Tümünü üst üste koyunca Ahmet Şık’ın kulaklarını çınlatmadan olmuyor.

Uyuşturucu: Bir tarla iki kuş
Uyuşturucunun yoğun olarak pazarlandığı mahallelerin, ilginç iki özelliği var. Buralarda, sol, demokrat, Kürt ve Alevi gruplar yoğun olarak yaşıyor. Mahalleler aynı zamanda şehir merkezlerindeki kalburüstü yerler. İstanbul’da Okmeydanı, Gülsuyu-Gülensu, Armutlu, Gazi ve Bağcılar’ın bir bölümü bu emsaller kapsamında. Buralara uyuşturucu sokarak semt sakinlerinin huzuru bozuluyor.

Kaymakam ne diyor
Konunun içeriği ile bağlantılı olarak bir başka belgeyi paylaşmakta yarar var. Belge, Maltepe Gülsuyu-Gülensu’yu ilgilendiriyor. Maltepe Kaymakamlığı’na ait ‘Nazım Planı çalışmaları’ konusu ile İstanbul Büyükşehir Belediyesi’ne (İBB) sunulan evrak, koca bir mahalleyi terörize ederken, halkın da bu yerleşkeden uzaklaştırılması gerektiğini anlatıyor. Uyuşturucu çetelerinin kol gezdiği mahallenin yıllardır ranta açılmak istenmesi rastlantı olmasa gerek.
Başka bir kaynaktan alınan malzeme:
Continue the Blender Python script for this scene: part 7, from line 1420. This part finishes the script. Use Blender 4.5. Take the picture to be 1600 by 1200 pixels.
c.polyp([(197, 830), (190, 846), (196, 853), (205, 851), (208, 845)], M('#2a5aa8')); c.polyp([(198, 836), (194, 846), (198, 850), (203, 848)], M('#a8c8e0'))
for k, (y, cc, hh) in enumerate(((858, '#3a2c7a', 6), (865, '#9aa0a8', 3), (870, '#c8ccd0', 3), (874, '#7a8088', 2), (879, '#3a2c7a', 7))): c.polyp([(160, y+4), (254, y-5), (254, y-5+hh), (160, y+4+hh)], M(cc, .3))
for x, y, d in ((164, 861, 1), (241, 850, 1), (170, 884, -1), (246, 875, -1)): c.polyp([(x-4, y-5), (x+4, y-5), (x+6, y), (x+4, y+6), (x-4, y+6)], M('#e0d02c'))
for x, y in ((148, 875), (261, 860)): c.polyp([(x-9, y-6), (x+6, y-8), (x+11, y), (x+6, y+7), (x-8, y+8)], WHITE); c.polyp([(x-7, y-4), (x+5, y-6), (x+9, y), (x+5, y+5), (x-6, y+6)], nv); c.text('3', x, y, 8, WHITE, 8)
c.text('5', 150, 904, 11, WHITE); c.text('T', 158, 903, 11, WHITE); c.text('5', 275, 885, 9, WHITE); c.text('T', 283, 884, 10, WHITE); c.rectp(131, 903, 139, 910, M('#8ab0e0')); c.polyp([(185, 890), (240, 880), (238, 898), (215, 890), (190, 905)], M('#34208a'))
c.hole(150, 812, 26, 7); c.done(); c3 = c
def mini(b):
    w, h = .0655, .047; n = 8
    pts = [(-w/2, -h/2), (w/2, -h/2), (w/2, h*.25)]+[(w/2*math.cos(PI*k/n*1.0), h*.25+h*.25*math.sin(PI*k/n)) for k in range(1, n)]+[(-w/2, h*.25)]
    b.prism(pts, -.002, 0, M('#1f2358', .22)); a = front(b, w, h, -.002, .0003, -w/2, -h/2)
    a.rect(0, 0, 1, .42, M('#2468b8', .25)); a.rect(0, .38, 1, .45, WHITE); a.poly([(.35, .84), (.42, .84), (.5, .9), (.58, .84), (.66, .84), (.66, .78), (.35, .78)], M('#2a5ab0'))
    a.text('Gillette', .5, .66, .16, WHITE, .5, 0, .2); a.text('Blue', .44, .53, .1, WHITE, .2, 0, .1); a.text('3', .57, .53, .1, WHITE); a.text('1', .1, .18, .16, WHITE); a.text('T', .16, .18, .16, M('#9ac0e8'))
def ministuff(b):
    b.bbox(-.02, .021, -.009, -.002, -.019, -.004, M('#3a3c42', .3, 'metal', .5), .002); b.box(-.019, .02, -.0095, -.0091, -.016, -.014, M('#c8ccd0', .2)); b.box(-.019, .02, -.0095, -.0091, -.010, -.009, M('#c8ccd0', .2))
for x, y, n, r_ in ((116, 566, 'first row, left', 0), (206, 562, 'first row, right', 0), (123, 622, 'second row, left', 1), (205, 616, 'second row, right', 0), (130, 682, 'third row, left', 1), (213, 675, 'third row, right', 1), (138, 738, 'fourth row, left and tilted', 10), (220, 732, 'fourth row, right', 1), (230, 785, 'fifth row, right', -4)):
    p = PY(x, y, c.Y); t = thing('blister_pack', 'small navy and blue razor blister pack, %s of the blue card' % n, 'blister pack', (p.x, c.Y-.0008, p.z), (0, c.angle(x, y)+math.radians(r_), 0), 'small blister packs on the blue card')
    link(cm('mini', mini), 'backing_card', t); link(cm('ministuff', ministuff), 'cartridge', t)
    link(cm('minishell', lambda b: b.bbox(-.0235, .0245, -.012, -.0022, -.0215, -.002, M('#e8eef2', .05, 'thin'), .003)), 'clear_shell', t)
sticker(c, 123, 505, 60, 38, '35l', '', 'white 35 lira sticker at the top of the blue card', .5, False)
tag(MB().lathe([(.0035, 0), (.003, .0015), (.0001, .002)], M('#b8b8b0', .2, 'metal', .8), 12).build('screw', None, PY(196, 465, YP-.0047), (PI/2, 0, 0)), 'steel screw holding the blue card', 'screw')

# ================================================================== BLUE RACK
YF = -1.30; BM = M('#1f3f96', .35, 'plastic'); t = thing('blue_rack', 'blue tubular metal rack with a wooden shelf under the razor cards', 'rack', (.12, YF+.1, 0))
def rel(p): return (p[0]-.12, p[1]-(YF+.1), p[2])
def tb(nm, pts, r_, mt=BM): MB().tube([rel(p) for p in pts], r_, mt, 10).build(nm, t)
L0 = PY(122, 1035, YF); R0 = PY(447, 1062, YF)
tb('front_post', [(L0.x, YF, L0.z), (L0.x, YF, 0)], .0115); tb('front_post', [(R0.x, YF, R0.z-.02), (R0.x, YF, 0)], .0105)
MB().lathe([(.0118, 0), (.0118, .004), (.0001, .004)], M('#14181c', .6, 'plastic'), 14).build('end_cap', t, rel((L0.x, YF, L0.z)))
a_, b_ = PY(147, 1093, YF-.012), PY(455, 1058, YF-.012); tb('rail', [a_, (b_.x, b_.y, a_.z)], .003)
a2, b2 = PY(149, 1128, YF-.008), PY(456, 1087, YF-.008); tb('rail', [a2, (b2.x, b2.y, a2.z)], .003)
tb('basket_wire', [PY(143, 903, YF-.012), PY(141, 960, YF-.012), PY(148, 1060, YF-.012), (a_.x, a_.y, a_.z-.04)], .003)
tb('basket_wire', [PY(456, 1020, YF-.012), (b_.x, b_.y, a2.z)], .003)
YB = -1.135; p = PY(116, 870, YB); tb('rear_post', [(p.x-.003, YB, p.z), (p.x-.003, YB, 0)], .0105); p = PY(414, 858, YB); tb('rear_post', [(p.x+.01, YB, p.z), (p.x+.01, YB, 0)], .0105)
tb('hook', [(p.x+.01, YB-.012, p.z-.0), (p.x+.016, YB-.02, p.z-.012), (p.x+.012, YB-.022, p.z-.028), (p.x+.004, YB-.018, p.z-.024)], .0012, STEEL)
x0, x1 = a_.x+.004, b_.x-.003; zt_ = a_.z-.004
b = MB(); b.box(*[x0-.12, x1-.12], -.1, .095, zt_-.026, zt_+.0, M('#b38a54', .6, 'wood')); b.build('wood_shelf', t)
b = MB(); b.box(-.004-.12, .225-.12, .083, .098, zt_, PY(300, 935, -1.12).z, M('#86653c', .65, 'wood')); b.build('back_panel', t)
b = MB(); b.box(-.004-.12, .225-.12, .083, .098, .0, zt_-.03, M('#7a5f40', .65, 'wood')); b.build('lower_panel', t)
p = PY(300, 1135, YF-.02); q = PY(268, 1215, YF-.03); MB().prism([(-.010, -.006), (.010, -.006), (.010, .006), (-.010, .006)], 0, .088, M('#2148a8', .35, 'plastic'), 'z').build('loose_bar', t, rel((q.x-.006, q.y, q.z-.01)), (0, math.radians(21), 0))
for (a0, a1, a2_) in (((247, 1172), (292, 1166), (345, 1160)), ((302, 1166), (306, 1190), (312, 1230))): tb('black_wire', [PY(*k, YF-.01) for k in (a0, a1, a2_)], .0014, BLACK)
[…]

Maltepe Kaymakamı Necip Çakmak imzası ile İBB Başkanlığı’na sunulan raporda kurum görüşleri belirtiliyor. 06.06.2016 tarihli ve 108067 sayılı ‘Gülsuyu-Gülensu ve Maltepe Başıbüyük mahallesi 1/5000 nazım planı uyarınca Kaymakamlık, mahalleliye şu satırlarla ‘terörist’ muamelesi yaparken, mahalle sakinlerinin de bölgeden ayrılmaları yönünde görüş bildiriyor:

“İmar planları çalımaları ile ilgili mevcut hak sahiplerinin de mağdur edilmeden faydalandırılması ve adaletli bir imar planının bir an önce yapılması, ayrıca bölgedeki illegal yapıların da ortadan kaldırılması için plan çalışmalarının hızla sonuçlandırılması bölgenin huzuru ve istikrarı için önem arz etmektedir.”

Her şeyi birbirine eklediğimizde ortaya bir bütün çıkıyor. Bacak kırmak hikâye, muhaliflere saldırı ve rant şahane!